Could you print every line from the first one of the records below through the line containing "scene.camera = cam", with both included and nothing else?

** BEGIN INPUT ROWS **

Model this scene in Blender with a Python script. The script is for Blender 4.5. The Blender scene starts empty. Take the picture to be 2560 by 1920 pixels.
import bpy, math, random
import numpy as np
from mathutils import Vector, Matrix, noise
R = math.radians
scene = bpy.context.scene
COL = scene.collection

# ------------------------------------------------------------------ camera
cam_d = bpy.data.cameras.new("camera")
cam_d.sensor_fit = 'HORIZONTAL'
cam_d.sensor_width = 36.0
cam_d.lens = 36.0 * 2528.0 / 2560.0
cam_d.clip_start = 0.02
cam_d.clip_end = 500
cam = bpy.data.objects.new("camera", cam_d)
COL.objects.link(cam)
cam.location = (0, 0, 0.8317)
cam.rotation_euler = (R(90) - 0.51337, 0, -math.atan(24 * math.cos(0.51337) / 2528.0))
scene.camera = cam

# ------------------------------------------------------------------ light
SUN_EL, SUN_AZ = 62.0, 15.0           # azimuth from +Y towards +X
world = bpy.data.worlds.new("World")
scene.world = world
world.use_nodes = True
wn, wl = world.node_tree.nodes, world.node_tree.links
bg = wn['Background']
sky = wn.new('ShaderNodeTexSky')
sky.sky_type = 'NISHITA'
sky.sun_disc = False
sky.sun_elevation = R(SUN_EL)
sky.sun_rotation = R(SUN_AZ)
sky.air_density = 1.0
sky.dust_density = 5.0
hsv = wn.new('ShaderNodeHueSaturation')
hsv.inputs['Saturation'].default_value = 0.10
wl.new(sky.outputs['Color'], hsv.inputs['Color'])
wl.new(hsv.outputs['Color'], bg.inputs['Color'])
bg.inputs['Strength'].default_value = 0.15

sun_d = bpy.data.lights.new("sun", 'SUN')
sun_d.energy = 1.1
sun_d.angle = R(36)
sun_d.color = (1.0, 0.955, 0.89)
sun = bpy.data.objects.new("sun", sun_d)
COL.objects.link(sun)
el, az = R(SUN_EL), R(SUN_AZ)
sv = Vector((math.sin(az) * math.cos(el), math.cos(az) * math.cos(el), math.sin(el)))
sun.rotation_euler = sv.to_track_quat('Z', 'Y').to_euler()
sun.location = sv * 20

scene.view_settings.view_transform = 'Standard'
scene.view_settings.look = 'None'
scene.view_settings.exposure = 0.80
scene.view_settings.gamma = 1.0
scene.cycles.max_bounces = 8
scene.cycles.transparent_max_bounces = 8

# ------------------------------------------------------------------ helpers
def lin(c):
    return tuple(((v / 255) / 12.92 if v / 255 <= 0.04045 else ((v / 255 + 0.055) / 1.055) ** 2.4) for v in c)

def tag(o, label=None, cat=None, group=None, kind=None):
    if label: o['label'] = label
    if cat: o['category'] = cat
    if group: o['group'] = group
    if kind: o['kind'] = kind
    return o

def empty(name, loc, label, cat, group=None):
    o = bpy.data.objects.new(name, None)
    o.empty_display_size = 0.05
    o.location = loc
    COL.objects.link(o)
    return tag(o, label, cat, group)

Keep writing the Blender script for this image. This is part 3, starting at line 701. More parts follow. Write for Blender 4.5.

** END INPUT ROWS **

§ EXERCISE ANSWER
Model this scene in Blender with a Python script. The script is for Blender 4.5. The Blender scene starts empty. Take the picture to be 2560 by 1920 pixels.
import bpy, math, random
import numpy as np
from mathutils import Vector, Matrix, noise
R = math.radians
scene = bpy.context.scene
COL = scene.collection

# ------------------------------------------------------------------ camera
cam_d = bpy.data.cameras.new("camera")
cam_d.sensor_fit = 'HORIZONTAL'
cam_d.sensor_width = 36.0
cam_d.lens = 36.0 * 2528.0 / 2560.0
cam_d.clip_start = 0.02
cam_d.clip_end = 500
cam = bpy.data.objects.new("camera", cam_d)
COL.objects.link(cam)
cam.location = (0, 0, 0.8317)
cam.rotation_euler = (R(90) - 0.51337, 0, -math.atan(24 * math.cos(0.51337) / 2528.0))
scene.camera = cam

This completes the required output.